Four Frenchmen have run the fund, including Dominique Strauss-Kahn, who resigned last week to concentrate on defending New York prosecutor's charges that he attempted to rape a hotel chambermaid.

The era of selecting the leaders of the IMF and the World Bank of geographic designation was supposed to be over. At the G20 summit in 2009 leaders said the "heads and senior leadership of all international institutions should be appointed through an open, transparent and merit-based process."

Europe appears to be taking advantage of its superior organization within the European Union to intimidate other candidates from stepping forward. If the U.S. is worried about this, it is doing nothing to stop it. U.S. Treasury Secretary Timothy Geithner said Friday in a statement that he will back a candidate "with the requisite deep experience and leadership qualities, and who can command broad support among the fund's membership." But Mr. Geithner also emphasized a process that moves quickly, which favours the status quo. And missing from Mr. Geithner's statement was any reference to the need for a merit-based approach.

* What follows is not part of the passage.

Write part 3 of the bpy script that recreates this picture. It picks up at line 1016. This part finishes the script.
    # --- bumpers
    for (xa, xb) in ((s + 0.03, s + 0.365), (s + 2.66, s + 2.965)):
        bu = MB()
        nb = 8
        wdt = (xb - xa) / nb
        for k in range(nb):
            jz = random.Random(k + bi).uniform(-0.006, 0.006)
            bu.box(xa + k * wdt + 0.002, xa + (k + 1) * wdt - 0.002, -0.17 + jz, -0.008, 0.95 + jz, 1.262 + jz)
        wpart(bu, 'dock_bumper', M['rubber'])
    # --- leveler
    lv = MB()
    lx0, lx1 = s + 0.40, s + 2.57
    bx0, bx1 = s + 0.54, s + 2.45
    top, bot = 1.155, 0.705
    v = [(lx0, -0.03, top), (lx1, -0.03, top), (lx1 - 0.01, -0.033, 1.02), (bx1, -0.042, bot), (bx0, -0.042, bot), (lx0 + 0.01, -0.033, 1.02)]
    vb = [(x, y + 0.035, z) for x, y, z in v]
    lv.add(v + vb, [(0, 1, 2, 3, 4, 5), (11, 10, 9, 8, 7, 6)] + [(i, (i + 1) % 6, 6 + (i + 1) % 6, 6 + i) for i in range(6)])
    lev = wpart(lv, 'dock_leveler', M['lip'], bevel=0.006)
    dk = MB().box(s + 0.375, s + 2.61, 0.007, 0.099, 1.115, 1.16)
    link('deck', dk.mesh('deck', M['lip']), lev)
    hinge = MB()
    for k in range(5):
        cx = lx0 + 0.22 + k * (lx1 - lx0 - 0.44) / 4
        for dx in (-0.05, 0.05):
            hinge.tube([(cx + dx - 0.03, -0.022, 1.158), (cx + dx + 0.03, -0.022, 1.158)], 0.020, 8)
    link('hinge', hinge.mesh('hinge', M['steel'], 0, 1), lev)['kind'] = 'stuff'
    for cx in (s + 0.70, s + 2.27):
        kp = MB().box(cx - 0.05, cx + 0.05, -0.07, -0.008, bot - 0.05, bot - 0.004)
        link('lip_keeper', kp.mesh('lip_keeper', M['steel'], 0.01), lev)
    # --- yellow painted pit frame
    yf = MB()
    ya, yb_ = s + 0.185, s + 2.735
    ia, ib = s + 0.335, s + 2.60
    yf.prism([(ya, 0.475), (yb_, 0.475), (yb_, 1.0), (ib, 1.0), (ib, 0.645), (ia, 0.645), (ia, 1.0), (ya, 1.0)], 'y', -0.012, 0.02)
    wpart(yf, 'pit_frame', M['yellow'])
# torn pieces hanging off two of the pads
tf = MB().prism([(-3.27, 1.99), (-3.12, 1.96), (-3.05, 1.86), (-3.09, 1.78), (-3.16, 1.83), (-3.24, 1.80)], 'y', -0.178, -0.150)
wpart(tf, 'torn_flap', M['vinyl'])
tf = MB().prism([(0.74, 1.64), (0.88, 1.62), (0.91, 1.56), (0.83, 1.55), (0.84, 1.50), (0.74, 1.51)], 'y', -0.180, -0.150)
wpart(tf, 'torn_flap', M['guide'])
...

There are signs that other countries sense they are being steamrolled.

"For too long, the IMF's legitimacy has been undermined by a convention to appoint its senior management on the basis of their nationality," Australian Finance Minister Wayne Swan and South African Finance Minister Pravin Gordhan, who co-chair a G20 working group on IMF reform, said in a joint statement on Sunday.

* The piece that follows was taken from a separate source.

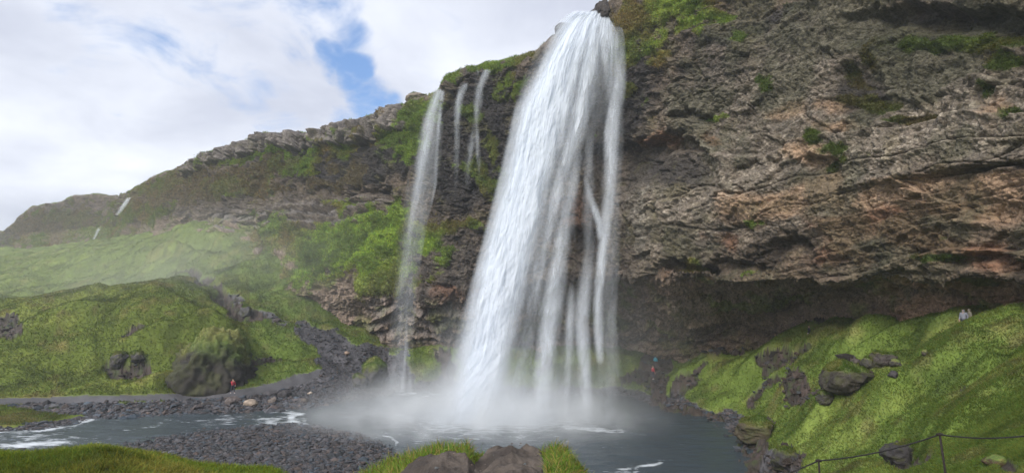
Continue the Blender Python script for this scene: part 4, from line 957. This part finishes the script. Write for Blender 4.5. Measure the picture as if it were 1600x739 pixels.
person(seen(1264, 508, 62.5, 0), .8, M_DARKJ, 'person in a dark coat with a small white bag where the green slope tops out', arms='down', bag=M_BAG)
person(seen(1505, 482, 42.3, 0), 2.0, M_PALE, 'person in a pale grey raincoat under the brown overhang above the green slope', arms='down', hood=True)
person(seen(1514, 481, 42.8, 0), 1.2, jk('cream_raincoat', (.40, .37, .29)), 'person in a cream raincoat under the brown overhang above the green slope', arms='down', hood=True)
print('people', time.time()-T0)

# ================================================================== ROPE FENCE
M_IRON = flat_mat('rusty_iron', (.018, .013, .012), .95, 60, .4, .3)
M_ROPE = flat_mat('dark_rope', (.014, .013, .014), .97, 80, .4, .4)
def tube(name, pts, r, m, parent=None, seg=8, twist=False):
    P = np.array(pts, float); n = len(P); T = np.gradient(P, axis=0); T /= np.linalg.norm(T, axis=1, keepdims=True)
    ref = np.array([0, 0, 1.]) if abs(T[0, 2]) < .9 else np.array([1., 0, 0])
    A = np.cross(T, ref); A /= np.linalg.norm(A, axis=1, keepdims=True); Bn = np.cross(T, A)
    th = np.linspace(0, 2*np.pi, seg, endpoint=False)
    rr = np.broadcast_to(r, (n,))[:, None]
    L_ = np.concatenate([[0], np.cumsum(np.linalg.norm(np.diff(P, axis=0), axis=1))])[:, None]
    rad = rr*(1+(.18*np.cos(3*th[None]+L_*120) if twist else 0))
    V = P[:, None]+A[:, None]*(np.cos(th)*rad)[..., None]+Bn[:, None]*(np.sin(th)*rad)[..., None]
    V = np.concatenate([V.reshape(-1, 3), P[:1], P[-1:]])
    Fq = [[i*seg+j, i*seg+(j+1) % seg, (i+1)*seg+(j+1) % seg, (i+1)*seg+j] for i in range(n-1) for j in range(seg)]
    Tr = [[a, b, c] for a, b, c, d in Fq]+[[a, c, d] for a, b, c, d in Fq]+[[n*seg, (j+1) % seg, j] for j in range(seg)]+[[n*seg+1, (n-1)*seg+j, (n-1)*seg+(j+1) % seg] for j in range(seg)]
    return mesh_obj(name, V, np.array(Tr), m, parent=parent)
fence = bpy.data.objects.new('rope_fence', None); C.objects.link(fence); fence.location = (0, 0, 0)
tag(fence, 'thin dark iron posts joined by a sagging dark rope at the viewpoint', 'fence')
posts = [(850, 719, 8.4), (1279, 717, 8.6), (1468, 676, 8.1), (1760, 636, 7.0)]
tops = []
for px, py, d in posts:
    t = W(px, py, d); u = t[0]/t[1]; zg = float(ground_z(np.array([u]), np.array([d]))[0])
    ft = np.array([t[0], t[1], min(zg, t[2]-.4)-.15])
    if px == 850:
        tube('post', [ft+np.array([-.035, 0, 0]), t+np.array([0, 0, .02])], .016, M_IRON, fence); tube('post', [ft+np.array([.055, .03, 0]), t+np.array([.02, 0, .02])], .016, M_IRON, fence)
        tube('clamp', [t+np.array([-.07, 0, -.01]), t+np.array([.07, .0, -.01])], .02, M_IRON, fence)
    else:
        lean = np.array([.10 if px == 1468 else .02, 0, 0]); tube('post', [ft+lean, t], .014, M_IRON, fence)
        tube('clamp', [t+np.array([-.04, -.0, -.02]), t+np.array([.04, 0, -.02])], .018, M_IRON, fence)
    tops.append(t+np.array([0, 0, -.02]))
rp = []
for i, sag in enumerate((.42, .06, .16)):
    a, b = tops[i], tops[i+1]; s_ = np.linspace(0, 1, 40)[:, None]
    seg_ = a*(1-s_)+b*s_; seg_[:, 2] -= (4*sag*s_*(1-s_))[:, 0]; rp.append(seg_ if i == 0 else seg_[1:])
tube('rope', np.concatenate(rp), .0095, M_ROPE, fence, seg=8, twist=True)

# ================================================================== AIR, SPRAY
def volume_mat(name, dens, col=(.93, .95, 1.0), aniso=.3, prof=None):
    m, t, N, L = nt(name)
    out = N.new('ShaderNodeOutputMaterial'); v = N.new('ShaderNodeVolumePrincipled'); L.new(v.outputs[0], out.inputs['Volume'])
    v.inputs['Color'].default_value = (*col, 1); v.inputs['Anisotropy'].default_value = aniso; v.inputs['Density'].default_value = dens
    if prof:
        scale, thr, hpow = prof
        tc = N.new('ShaderNodeTexCoord')
        mp = N.new('ShaderNodeMapping'); mp.inputs['Location'].default_value = (-.5, -.5, -.5); L.new(tc.outputs['Generated'], mp.inputs[0])
        ln = N.new('ShaderNodeVectorMath'); ln.operation = 'LENGTH'; L.new(mp.outputs[0], ln.inputs[0])
        fal = N.new('ShaderNodeMapRange'); fal.interpolation_type = 'SMOOTHSTEP'; fal.inputs['From Min'].default_value = .5; fal.inputs['From Max'].default_value = .05
        L.new(ln.outputs['Value'], fal.inputs[0])
        sp = N.new('ShaderNodeSeparateXYZ'); L.new(tc.outputs['Generated'], sp.inputs[0])
        hz = N.new('ShaderNodeMapRange'); hz.inputs['From Min'].default_value = 1.0; hz.inputs['From Max'].default_value = .45; L.new(sp.outputs['Z'], hz.inputs[0])
        pw = N.new('ShaderNodeMath'); pw.operation = 'POWER'; L.new(hz.outputs[0], pw.inputs[0]); pw.inputs[1].default_value = hpow
        n = N.new('ShaderNodeTexNoise'); n.inputs['Scale'].default_value = scale; n.inputs['Detail'].default_value = 3; L.new(tc.outputs['Object'], n.inputs['Vector'])
        nr = N.new('ShaderNodeMapRange'); nr.inputs['From Min'].default_value = thr; nr.inputs['From Max'].default_value = thr+.35; nr.inputs['To Min'].default_value = .15; L.new(n.outputs[0], nr.inputs[0])
        a = N.new('ShaderNodeMath'); a.operation = 'MULTIPLY'; L.new(fal.outputs[0], a.inputs[0]); L.new(pw.outputs[0], a.inputs[1])
        b = N.new('ShaderNodeMath'); b.operation = 'MULTIPLY'; L.new(a.outputs[0], b.inputs[0]); L.new(nr.outputs[0], b.inputs[1])
        c = N.new('ShaderNodeMath'); c.operation = 'MULTIPLY'; L.new(b.outputs[0], c.inputs[0]); c.inputs[1].default_value = dens
        L.new(c.outputs[0], v.inputs['Density'])
    return m
def ellipsoid(name, c, r, m):
    import bmesh
    bm = bmesh.new(); bmesh.ops.create_icosphere(bm, subdivisions=4, radius=1)
    V = np.array([v.co[:] for v in bm.verts])*np.array(r); Fc = np.array([[v.index for v in f.verts] for f in bm.faces]); bm.free()
    o = mesh_obj(name, V, Fc, m); o.location = c; return tag(o, kind='stuff')
SPRAY = True
if SPRAY:
    ellipsoid('spray_mist', (-3.5, 61.0, .5), (22, 13, 8.5), volume_mat('spray', .6, col=(.95, .975, 1.0), aniso=0.0, prof=(.28, .38, 2.0)))
    ellipsoid('spray_mist', (-3.6, 63.0, 3.0), (6.5, 5, 13), volume_mat('spray_column', .5, col=(.95, .975, 1.0), aniso=0.0, prof=(.2, .33, 1.3)))
    ellipsoid('drifting_mist', (10, 68, 7), (16, 10, 15), volume_mat('drift', .035, col=(.97, .98, 1.0), prof=(.08, .32, .8)))
    ellipsoid('drifting_mist', (-52, 100, 17), (48, 30, 19), volume_mat('drift_far', .016, col=(.97, .98, 1.0), prof=(.06, .32, .8)))
hb = 900.0
def box(name, lo, hi, m):
    V = np.array([(x, y, z) for z in (lo[2], hi[2]) for y in (lo[1], hi[1]) for x in (lo[0], hi[0])], float)
    Fq = np.array([[0, 2, 3, 1], [4, 5, 7, 6], [0, 1, 5, 4], [2, 6, 7, 3], [0, 4, 6, 2], [1, 3, 7, 5]])
    return mesh_obj(name, V, Fq, m, smooth_=False)
tag(box('haze', (-6001, -6001, -9), (6001, 6001, 72), volume_mat('haze_air', .00055, col=(.86, .90, 1.0), aniso=.2)), kind='stuff')

# ================================================================== SKY, SUN, CAMERA
sc = bpy.context.scene
w = bpy.data.worlds.new('World'); sc.world = w; w.use_nodes = True
N, L = w.node_tree.nodes, w.node_tree.links; N.clear()
out = N.new('ShaderNodeOutputWorld'); bg = N.new('ShaderNodeBackground'); L.new(bg.outputs[0], out.inputs[0]); bg.inputs['Strength'].default_value = .12
SUN_DIR = Vector((-.50, -.75, .62)).normalized()
sk = N.new('ShaderNodeTexSky'); sk.sky_type = 'NISHITA'; sk.sun_disc = False
sk.sun_elevation = math.asin(SUN_DIR.z); sk.sun_rotation = math.atan2(SUN_DIR.x, SUN_DIR.y)
geo = N.new('ShaderNodeTexCoord')
def node(t, **kw):
    n = N.new(t)
    for k, v in kw.items(): setattr(n, k, v)
    return n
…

Late Friday, the IMF's 24-member executive board did its part in creating the conditions for a legitimate succession by saying that it will take nominations for managing director until June 10, giving potential candidates the better part of three weeks to decide. The board said it will interview its top three applicants, with an aim to deciding on a new managing director by the end of June. The fund's overseers said they hope that decision can be made by consensus, but conceded that it may come down to a majority vote.

But at this stage, there appears to be a risk that the selection of the managing director will turn into one of two things, neither appealing: a coronation for Ms. Lagarde, or a tribal standoff pitting the established G8 powers against the upstart emerging markets.

Mexico's government said Sunday that it will nominate Bank of Mexico Governor Agustin Carstens, a former finance minister who has a doctorate in economics from the University of Chicago. Kazakhstan's central bank chief, the relatively unknown Grigory Marchenko, also reportedly has backing in Eastern Europe for a run at the IMF's top job.

If the G20 wants to protect the next head of the IMF from questions about his or her legitimacy, it must put forward more quality candidates. Canada is in a unique position to show leadership. Unlike many of his counterparts, Mr. Harper is in a position to propose a world-class candidate. The Oxford-trained Mr. Carney is widely respected for not only his work at home, but his contributions to global policy discussions. There would be no accusing Canada of grandstanding. Mr. Carney's economic credentials are as good as anyone's.

It might surprise some Canadians to hear that the reason Mr. Carney isn't taken seriously for the IMF job is that a vote for Canada's central bank governor would be the equivalent of a vote for the United States. By putting forward Mr. Carney, Canada's government could send a message that it does indeed have its own mind. But the most important reason to nominate Mr. Carney is to ensure Ms. Lagarde, Mr. Carstens or whoever else comes forward is forced to earn the title.

Could Mr. Carney win? It would be difficult. Tradition favours Ms. Lagarde, while Mr. Carstens or another emerging market candidate will be the sentimental favourite. But that's just another reason to put Mr. Carney forward. It's the one way Canada could avoid choosing sides.